According to Eden Reilly, OITF’s general manager, the company has connections across the country with local farms and regional chefs, and groups are welcome to either get tickets to a planned event or call to arrange a private one.

“Our approach is about simplicity and community—we’re the roadies, the farmers are the rock stars,” she said. “Our goal is to put the spotlight on them and educate our guests about what it takes to put good food on the plate. We purposely keep the table very spare so the focus is on the food, the beautiful natural setting and the people gathered. If you’re lucky, you might sit next to the farmer or one of the other local purveyors who provided ingredients for the guest chef’s menu.”

The farm-to-table movement is at full pace throughout the Midwest, where planners with the time and the budget should strongly consider one of these events for an off-site meal function.

“For most attendees, it’ll be a very unique experience they won’t soon forget,” Patsche said. “Farm-to-table events easily rise to the top for pure enjoyment and satisfaction.”

On the Farm
Throughout the Midwest, there are many farms near or in meetings-friendly destinations that will host a group gathering.

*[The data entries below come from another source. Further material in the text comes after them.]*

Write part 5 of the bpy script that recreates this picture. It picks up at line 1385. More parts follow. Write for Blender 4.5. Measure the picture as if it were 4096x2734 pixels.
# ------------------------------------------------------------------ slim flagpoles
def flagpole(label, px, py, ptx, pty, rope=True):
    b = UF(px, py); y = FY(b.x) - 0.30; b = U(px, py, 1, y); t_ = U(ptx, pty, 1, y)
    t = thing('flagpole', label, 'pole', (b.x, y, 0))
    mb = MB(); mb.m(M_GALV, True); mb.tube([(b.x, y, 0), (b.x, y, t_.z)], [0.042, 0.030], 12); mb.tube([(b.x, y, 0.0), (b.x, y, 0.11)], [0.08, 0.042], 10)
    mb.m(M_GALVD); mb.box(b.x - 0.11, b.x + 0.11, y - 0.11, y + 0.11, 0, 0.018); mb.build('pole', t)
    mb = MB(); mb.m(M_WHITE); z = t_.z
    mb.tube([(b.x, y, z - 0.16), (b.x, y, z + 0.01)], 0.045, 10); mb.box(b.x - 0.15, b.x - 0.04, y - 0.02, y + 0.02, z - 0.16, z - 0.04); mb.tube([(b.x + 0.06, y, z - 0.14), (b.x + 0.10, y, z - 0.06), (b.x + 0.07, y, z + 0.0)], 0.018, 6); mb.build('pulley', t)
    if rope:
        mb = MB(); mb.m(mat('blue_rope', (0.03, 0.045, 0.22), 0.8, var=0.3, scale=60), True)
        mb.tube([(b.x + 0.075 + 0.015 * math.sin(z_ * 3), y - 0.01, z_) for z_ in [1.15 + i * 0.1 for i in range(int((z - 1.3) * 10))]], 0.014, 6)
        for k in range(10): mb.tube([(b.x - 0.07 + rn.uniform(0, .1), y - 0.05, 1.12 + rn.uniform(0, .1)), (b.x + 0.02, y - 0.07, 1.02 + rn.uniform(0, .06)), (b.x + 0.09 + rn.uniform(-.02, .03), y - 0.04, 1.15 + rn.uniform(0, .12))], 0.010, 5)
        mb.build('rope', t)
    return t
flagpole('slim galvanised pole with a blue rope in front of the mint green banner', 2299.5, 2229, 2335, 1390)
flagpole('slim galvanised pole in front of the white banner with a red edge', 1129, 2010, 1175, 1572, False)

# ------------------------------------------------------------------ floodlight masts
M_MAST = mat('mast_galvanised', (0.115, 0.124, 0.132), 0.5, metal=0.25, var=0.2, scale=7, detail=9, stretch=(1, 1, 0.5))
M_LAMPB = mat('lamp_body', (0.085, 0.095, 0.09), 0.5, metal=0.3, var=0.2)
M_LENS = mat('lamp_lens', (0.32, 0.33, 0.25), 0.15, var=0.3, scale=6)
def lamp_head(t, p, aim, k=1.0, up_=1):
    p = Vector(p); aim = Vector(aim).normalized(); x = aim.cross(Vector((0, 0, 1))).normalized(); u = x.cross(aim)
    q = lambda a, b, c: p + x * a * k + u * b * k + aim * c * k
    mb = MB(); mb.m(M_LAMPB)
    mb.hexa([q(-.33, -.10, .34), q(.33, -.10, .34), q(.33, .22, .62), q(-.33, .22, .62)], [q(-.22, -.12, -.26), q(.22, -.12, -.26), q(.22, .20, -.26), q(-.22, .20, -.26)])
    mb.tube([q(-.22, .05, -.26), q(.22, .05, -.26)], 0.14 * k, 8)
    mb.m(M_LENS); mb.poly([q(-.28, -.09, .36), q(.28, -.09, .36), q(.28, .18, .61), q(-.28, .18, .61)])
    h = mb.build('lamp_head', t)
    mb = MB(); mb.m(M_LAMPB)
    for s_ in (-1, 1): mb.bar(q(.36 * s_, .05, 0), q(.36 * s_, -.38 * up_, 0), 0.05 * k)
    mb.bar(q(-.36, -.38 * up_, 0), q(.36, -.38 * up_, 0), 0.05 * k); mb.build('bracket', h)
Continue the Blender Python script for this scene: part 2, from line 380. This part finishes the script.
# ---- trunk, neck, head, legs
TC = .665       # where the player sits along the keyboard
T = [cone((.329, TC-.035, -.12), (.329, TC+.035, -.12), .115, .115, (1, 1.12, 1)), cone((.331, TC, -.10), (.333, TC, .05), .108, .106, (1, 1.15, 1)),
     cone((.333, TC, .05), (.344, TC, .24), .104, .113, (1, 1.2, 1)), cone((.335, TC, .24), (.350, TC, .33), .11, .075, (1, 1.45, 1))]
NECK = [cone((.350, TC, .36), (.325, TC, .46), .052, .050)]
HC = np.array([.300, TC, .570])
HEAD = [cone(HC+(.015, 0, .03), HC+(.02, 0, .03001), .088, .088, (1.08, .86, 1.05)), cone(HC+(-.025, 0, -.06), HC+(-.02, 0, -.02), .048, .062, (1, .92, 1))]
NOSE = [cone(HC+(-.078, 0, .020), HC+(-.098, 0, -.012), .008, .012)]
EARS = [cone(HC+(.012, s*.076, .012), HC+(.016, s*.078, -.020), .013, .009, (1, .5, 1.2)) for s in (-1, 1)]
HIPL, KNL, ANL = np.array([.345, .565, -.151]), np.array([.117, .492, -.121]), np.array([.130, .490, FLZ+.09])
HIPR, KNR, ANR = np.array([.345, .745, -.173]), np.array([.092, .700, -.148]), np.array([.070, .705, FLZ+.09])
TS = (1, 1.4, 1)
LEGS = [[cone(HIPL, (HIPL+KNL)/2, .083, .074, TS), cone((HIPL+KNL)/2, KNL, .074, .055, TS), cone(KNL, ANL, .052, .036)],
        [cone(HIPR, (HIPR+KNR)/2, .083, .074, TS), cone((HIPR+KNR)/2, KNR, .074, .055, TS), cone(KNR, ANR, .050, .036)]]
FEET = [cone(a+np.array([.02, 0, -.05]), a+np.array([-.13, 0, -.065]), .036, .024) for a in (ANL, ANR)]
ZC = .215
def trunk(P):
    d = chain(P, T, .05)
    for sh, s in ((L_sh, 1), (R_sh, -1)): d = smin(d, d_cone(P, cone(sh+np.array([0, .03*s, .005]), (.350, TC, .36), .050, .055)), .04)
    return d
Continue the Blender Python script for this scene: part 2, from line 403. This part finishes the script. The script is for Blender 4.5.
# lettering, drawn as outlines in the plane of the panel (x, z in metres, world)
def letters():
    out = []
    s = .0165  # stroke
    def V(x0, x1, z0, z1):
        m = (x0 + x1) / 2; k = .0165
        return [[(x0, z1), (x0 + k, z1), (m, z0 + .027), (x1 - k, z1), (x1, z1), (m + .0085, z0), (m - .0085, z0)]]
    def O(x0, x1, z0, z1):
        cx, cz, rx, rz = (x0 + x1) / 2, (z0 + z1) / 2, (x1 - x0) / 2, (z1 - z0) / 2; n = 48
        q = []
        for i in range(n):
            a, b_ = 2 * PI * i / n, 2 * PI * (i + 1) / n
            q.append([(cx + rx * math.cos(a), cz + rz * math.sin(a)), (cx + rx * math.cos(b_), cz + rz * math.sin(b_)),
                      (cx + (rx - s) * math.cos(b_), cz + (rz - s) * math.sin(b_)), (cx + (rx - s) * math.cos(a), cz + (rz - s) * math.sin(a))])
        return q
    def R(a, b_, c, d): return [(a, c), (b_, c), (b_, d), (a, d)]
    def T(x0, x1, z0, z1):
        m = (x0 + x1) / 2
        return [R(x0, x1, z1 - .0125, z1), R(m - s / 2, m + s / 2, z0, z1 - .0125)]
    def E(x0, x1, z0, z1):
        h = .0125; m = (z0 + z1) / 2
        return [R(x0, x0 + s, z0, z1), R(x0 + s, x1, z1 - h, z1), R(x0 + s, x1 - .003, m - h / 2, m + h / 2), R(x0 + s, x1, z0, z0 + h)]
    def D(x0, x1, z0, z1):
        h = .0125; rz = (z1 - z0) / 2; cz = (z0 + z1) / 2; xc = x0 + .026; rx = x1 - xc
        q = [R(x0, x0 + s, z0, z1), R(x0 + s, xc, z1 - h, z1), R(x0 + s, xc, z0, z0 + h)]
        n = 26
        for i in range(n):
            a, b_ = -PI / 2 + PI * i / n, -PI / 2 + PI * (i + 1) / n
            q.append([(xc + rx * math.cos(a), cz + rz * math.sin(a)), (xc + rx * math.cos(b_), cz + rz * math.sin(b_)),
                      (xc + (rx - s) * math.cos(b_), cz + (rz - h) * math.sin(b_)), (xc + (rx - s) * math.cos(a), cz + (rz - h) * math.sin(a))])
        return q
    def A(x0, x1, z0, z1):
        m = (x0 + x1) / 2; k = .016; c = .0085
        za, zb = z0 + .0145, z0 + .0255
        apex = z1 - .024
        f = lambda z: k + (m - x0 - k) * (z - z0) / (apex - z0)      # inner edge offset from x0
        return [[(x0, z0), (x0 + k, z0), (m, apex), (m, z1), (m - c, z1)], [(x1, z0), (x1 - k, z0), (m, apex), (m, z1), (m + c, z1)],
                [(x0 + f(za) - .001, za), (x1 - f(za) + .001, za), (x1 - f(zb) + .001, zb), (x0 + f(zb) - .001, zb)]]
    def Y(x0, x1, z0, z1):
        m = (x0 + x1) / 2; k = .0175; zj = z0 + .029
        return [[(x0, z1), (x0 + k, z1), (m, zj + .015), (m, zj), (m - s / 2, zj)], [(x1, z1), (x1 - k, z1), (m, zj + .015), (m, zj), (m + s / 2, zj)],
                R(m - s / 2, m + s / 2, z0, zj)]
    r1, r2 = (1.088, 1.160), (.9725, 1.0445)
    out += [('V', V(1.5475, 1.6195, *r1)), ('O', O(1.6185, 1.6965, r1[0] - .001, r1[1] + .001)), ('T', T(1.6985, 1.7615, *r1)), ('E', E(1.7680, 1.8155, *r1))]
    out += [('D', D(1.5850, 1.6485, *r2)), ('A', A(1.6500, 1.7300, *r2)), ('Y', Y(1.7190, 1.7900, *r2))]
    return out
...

A few representative options are Chicago-based City Farm; Valley Center, Kan.-based Elderslie Farm near Wichita; Thaxton’s Organic Garlic in Hudson, Ohio, not far from Cleveland; and Raymond, Neb.-based Branched Oak Farm near Lincoln.

And the list goes on and on.

In Champaign, Ill., Prairie Fruits Farm and Creamery hosts group events on its patio or, in case of inclement weather, in the barn dining room.

“We tailor menus to the group’s interests and offer ingredients that are in peak season of freshness,” said Leslie Cooperband, co-owner of the farm. “We like to offer menus that incorporate our cheeses, goat-milk gelato and other dairy products. We also have a farm garden and work with other local, sustainable farms to source most of our ingredients.”

In-between meal courses, groups are encouraged to either take a guided tour or wander freely around the farm, and Cooperband added that a cooking demonstration or a lesson in jam-making or pickling can also be arranged.

Fresh eggs, whey-fed pork, grass-fed cheeses and ice cream, and seasonal veggies, including heirloom tomatoes, green beans and rainbow carrots, are among the items groups may find on their plates at Zionsville, Ind.-based Traders Point Creamery (TPC).

“The natural beauty of our farm, the serene atmosphere and the fresh beautiful food help cultivate connection and creativity within a group,” said Gail Alden, TPC’s director of marketing and events. “We can host a wide variety of events, from casual picnic-style gatherings or business buffets to elegant cocktail and dinner parties.”

The organic dairy farm has several wonderful spaces for group meals, including The Roost, a private event room with floor-to-ceiling windows overlooking the garden, barns and pastures, and the Red Barn, a historic 1870s structure with natural light that accommodates up to 250 people.

“Groups that host meetings or events here often like to include a tour before or after their gathering,” Alden said. “It’s a lovely way to enjoy the full farmstead experience, from the pasture to the plate.”